Directive
Repeat the material exactly from its first line to the line that includes "random.seed(7)". Skip pictures.

Data
-.-.-
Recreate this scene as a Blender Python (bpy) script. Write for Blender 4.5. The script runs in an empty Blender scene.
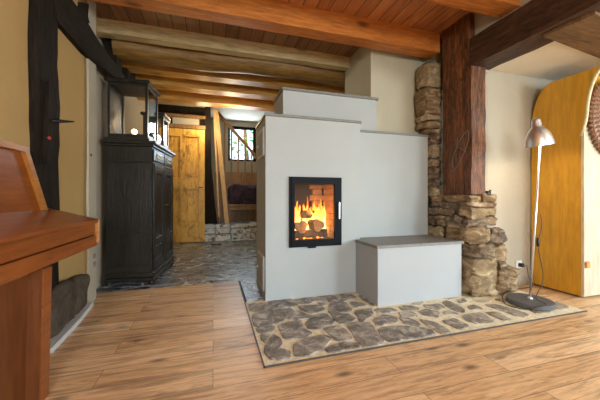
import bpy, bmesh, math, random
from mathutils import Vector, Matrix, noise
PI = math.pi
S = bpy.context.scene
COL = S.collection
random.seed(7)

# ---------------------------------------------------------------- camera model (used to convert measured sight lines to metres)
F_PX, EYE, HOR, VPX = 286.0, 0.95, 197.0, -87.0
A = math.atan(87 / F_PX); SA, CA = math.sin(A), math.cos(A)
def ray(px, py):
    u = (px - 300) / F_PX
    return (SA + u * CA, CA - u * SA, (HOR - py) / F_PX)
def onZ(px, py, z=0.0):
    r = ray(px, py); t = (z - EYE) / r[2]; return (r[0] * t, r[1] * t)
def onX(px, py, X):
    r = ray(px, py); t = X / r[0]; return (r[1] * t, EYE + r[2] * t)
def onY(px, py, Y):
    r = ray(px, py); t = Y / r[1]; return (r[0] * t, EYE + r[2] * t)

# ---------------------------------------------------------------- materials
class NT:
    def __init__(s, name):
        s.m = bpy.data.materials.new(name); s.m.use_nodes = True
        s.t = s.m.node_tree; s.t.nodes.clear()
        s.out = s.n('ShaderNodeOutputMaterial')
    def n(s, typ, **kw):
        nd = s.t.nodes.new(typ)
        for k, v in kw.items():
            if k in nd.inputs.keys(): nd.inputs[k].default_value = v
            else: setattr(nd, k, v)
        return nd
    def l(s, a, b): s.t.links.new(a, b)
    def coords(s, scale=(1, 1, 1), rot=(0, 0, 0), loc=(0, 0, 0)):
        tc = s.n('ShaderNodeTexCoord'); mp = s.n('ShaderNodeMapping')
        mp.inputs['Scale'].default_value = scale; mp.inputs['Rotation'].default_value = rot; mp.inputs['Location'].default_value = loc
        s.l(tc.outputs['Object'], mp.inputs['Vector']); return mp.outputs['Vector']
    def noise(s, vec, scale, detail=5, rough=.6, dist=0):
        nd = s.n('ShaderNodeTexNoise'); nd.inputs['Scale'].default_value = scale; nd.inputs['Detail'].default_value = detail
        nd.inputs['Roughness'].default_value = rough; nd.inputs['Distortion'].default_value = dist
        s.l(vec, nd.inputs['Vector']); return nd.outputs['Fac']
    def ramp(s, fac, stops):
        r = s.n('ShaderNodeValToRGB'); e = r.color_ramp.elements
        while len(e) < len(stops): e.new(.5)
        for i, (p, c) in enumerate(stops):
            e[i].position = p; e[i].color = (*c, 1)
        s.l(fac, r.inputs['Fac']); return r.outputs['Color']
    def mix(s, fac, a, b, mode='MIX'):
        m = s.n('ShaderNodeMix'); m.data_type = 'RGBA'; m.blend_type = mode
        for sock, v in ((m.inputs[0], fac), (m.inputs[6], a), (m.inputs[7], b)):
            if hasattr(v, 'links'): s.l(v, sock)
            elif isinstance(v, tuple): sock.default_value = (*v, 1)
            else: sock.default_value = v
        return m.outputs[2]
    def math(s, op, a, b=0.0):
        m = s.n('ShaderNodeMath'); m.operation = op
        for sock, v in ((m.inputs[0], a), (m.inputs[1], b)):
            if hasattr(v, 'links'): s.l(v, sock)
            else: sock.default_value = v
        return m.outputs[0]
    def finish(s, col, rough=.6, bump=None, bstr=.3, bdist=.01, metal=0, spec=.5, coat=0):
        p = s.n('ShaderNodeBsdfPrincipled')
        if hasattr(col, 'links'): s.l(col, p.inputs['Base Color'])
        else: p.inputs['Base Color'].default_value = (*col, 1)
        if hasattr(rough, 'links'): s.l(rough, p.inputs['Roughness'])
        else: p.inputs['Roughness'].default_value = rough
        p.inputs['Metallic'].default_value = metal; p.inputs['Specular IOR Level'].default_value = spec
        p.inputs['Coat Weight'].default_value = coat
        if bump is not None:
            b = s.n('ShaderNodeBump'); b.inputs['Strength'].default_value = bstr; b.inputs['Distance'].default_value = bdist
            s.l(bump, b.inputs['Height']); s.l(b.outputs['Normal'], p.inputs['Normal'])
        s.l(p.outputs['BSDF'], s.out.inputs['Surface']); return s.m

def plain(name, col, rough=.5, metal=0, nscale=30, var=.12, spec=.5, bstr=.15):
    t = NT(name); v = t.coords(); f = t.noise(v, nscale)
    c = t.ramp(f, [(.3, tuple(x * (1 - var) for x in col)), (.7, tuple(min(1, x * (1 + var)) for x in col))])
    return t.finish(c, rough, f, bstr, .004, metal, spec)
def plaster(name, col, var=.05, bump=.25, rough=.85, patch=None):
    t = NT(name); v = t.coords(); f = t.noise(v, 2.2, 6); g = t.noise(v, 55, 5)
    c = t.ramp(f, [(.3, tuple(x * (1 - var) for x in col)), (.7, tuple(min(1, x * (1 + var)) for x in col))])
    if patch: c = t.mix(t.ramp(t.noise(v, 1.3, 7), [(.45, (0, 0, 0)), (.62, (1, 1, 1))]), c, patch)
    h = t.math('ADD', g, t.math('MULTIPLY', f, 2.0))
    return t.finish(c, rough, h, bump, .01, spec=.2)
def wood(name, dark, mid, light, axis='X', scale=1.0, rough=.5, knots=.5, bump=.25, spec=.4, coat=0, blotch=0):
    """grain runs along axis"""
    t = NT(name)
    k = {'X': (1, 9, 9), 'Y': (9, 1, 9), 'Z': (9, 9, 1)}[axis]
    v = t.coords(tuple(x * scale for x in k))
    v2 = t.coords(tuple((1 if x == 1 else 2.4) * scale for x in k))
    f = t.noise(v, 1.6, 8, .62, 1.2); g = t.noise(v, 7, 4, .7, .3)
    c = t.ramp(f, [(.28, dark), (.48, mid), (.72, light)])
    c = t.mix(t.ramp(g, [(.35, (.75, .75, .75)), (.65, (1.08, 1.08, 1.08))]), (0, 0, 0), c, 'MIX') if False else t.mix(.45, c, t.ramp(g, [(.35, tuple(x * .7 for x in mid)), (.65, tuple(min(1, x * 1.2) for x in light))]))
    if blotch:
        bl = t.ramp(t.noise(t.coords(tuple((1 if x == 1 else 1.6) * scale for x in k)), 3.2, 8, .75, .8), [(.52, (0, 0, 0)), (.62, (1, 1, 1))])
        c = t.mix(t.math('MULTIPLY', bl, blotch), c, tuple(x * .6 for x in dark))
    if knots > 0:
        vo = t.n('ShaderNodeTexVoronoi'); vo.inputs['Scale'].default_value = 1.7; t.l(v2, vo.inputs['Vector'])
        kk = t.ramp(vo.outputs['Distance'], [(.05, (1, 1, 1)), (.13, (0, 0, 0))])
        c = t.mix(t.math('MULTIPLY', kk, knots), c, tuple(x * .35 for x in dark))
    return t.finish(c, rough, t.math('ADD', f, g), bump, .006, spec=spec, coat=coat)

def plank_floor():
    t = NT('oak planks'); v = t.coords()
    def brick(c1, c2, cm, mortar):
        b = t.n('ShaderNodeTexBrick'); b.offset = .37; b.offset_frequency = 2; b.squash = 1
        b.inputs['Scale'].default_value = 1; b.inputs['Brick Width'].default_value = 1.55; b.inputs['Row Height'].default_value = .165
        b.inputs['Mortar Size'].default_value = mortar; b.inputs['Mortar Smooth'].default_value = .1
        b.inputs['Color1'].default_value = (*c1, 1); b.inputs['Color2'].default_value = (*c2, 1); b.inputs['Mortar'].default_value = (*cm, 1)
        t.l(v, b.inputs['Vector']); return b
    b = brick((0, 0, 0), (1, 1, 1), (.5, .5, .5), .0)
    rnd = b.outputs['Color']
    bm_ = brick((0, 0, 0), (0, 0, 0), (1, 1, 1), .0018); seam = bm_.outputs['Color']
    tc = t.n('ShaderNodeTexCoord'); mp = t.n('ShaderNodeMapping'); mp.inputs['Scale'].default_value = (1.2, 12, 1)
    add = t.n('ShaderNodeVectorMath'); add.operation = 'ADD'; t.l(tc.outputs['Object'], add.inputs[0])
    sc = t.n('ShaderNodeVectorMath'); sc.operation = 'SCALE'; sc.inputs[3].default_value = 7.3; t.l(rnd, sc.inputs[0]); t.l(sc.outputs[0], add.inputs[1])
    t.l(add.outputs[0], mp.inputs['Vector']); gv = mp.outputs['Vector']
    f = t.noise(gv, 1.7, 12, .68, 2.6); g = t.noise(gv, 7, 8, .8, .6); big = t.noise(gv, .75, 3, .5, 1.5)
    c = t.ramp(f, [(.34, (.08, .038, .018)), (.42, (.43, .215, .09)), (.51, (.85, .49, .22)), (.66, (.95, .67, .37))])
    c = t.mix(.38, c, t.ramp(g, [(.40, (.30, .16, .075)), (.60, (.95, .64, .34))]))
    c = t.mix(.38, c, t.ramp(rnd, [(0, (.36, .19, .085)), (.5, (.66, .41, .21)), (1, (.95, .70, .44))]))
    streak = t.ramp(big, [(.53, (0, 0, 0)), (.63, (1, 1, 1))])
    c = t.mix(t.math('MULTIPLY', streak, .5), c, (.13, .058, .026))
    vo = t.n('ShaderNodeTexVoronoi'); vo.inputs['Scale'].default_value = 1.0
    mk = t.n('ShaderNodeMapping'); mk.inputs['Scale'].default_value = (1.7, 4.2, 1); t.l(add.outputs[0], mk.inputs['Vector']); t.l(mk.outputs[0], vo.inputs['Vector'])
    kn = t.ramp(vo.outputs['Distance'], [(.03, (1, 1, 1)), (.12, (0, 0, 0))])
    c = t.mix(t.math('MULTIPLY', kn, .8), c, (.07, .035, .02))
    c = t.mix(t.math('MULTIPLY', seam, .8), c, (.12, .065, .035))
    h = t.math('SUBTRACT', t.math('MULTIPLY', f, .5), t.math('MULTIPLY', seam, 1.2))
    r = t.ramp(g, [(.3, (.34,) * 3), (.7, (.5,) * 3)])
    return t.finish(c, r, h, .35, .004, spec=.5)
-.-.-
Completed task
Recreate this scene as a Blender Python (bpy) script. Write for Blender 4.5. The script runs in an empty Blender scene.
import bpy, bmesh, math, random
from mathutils import Vector, Matrix, noise
PI = math.pi
S = bpy.context.scene
COL = S.collection
random.seed(7)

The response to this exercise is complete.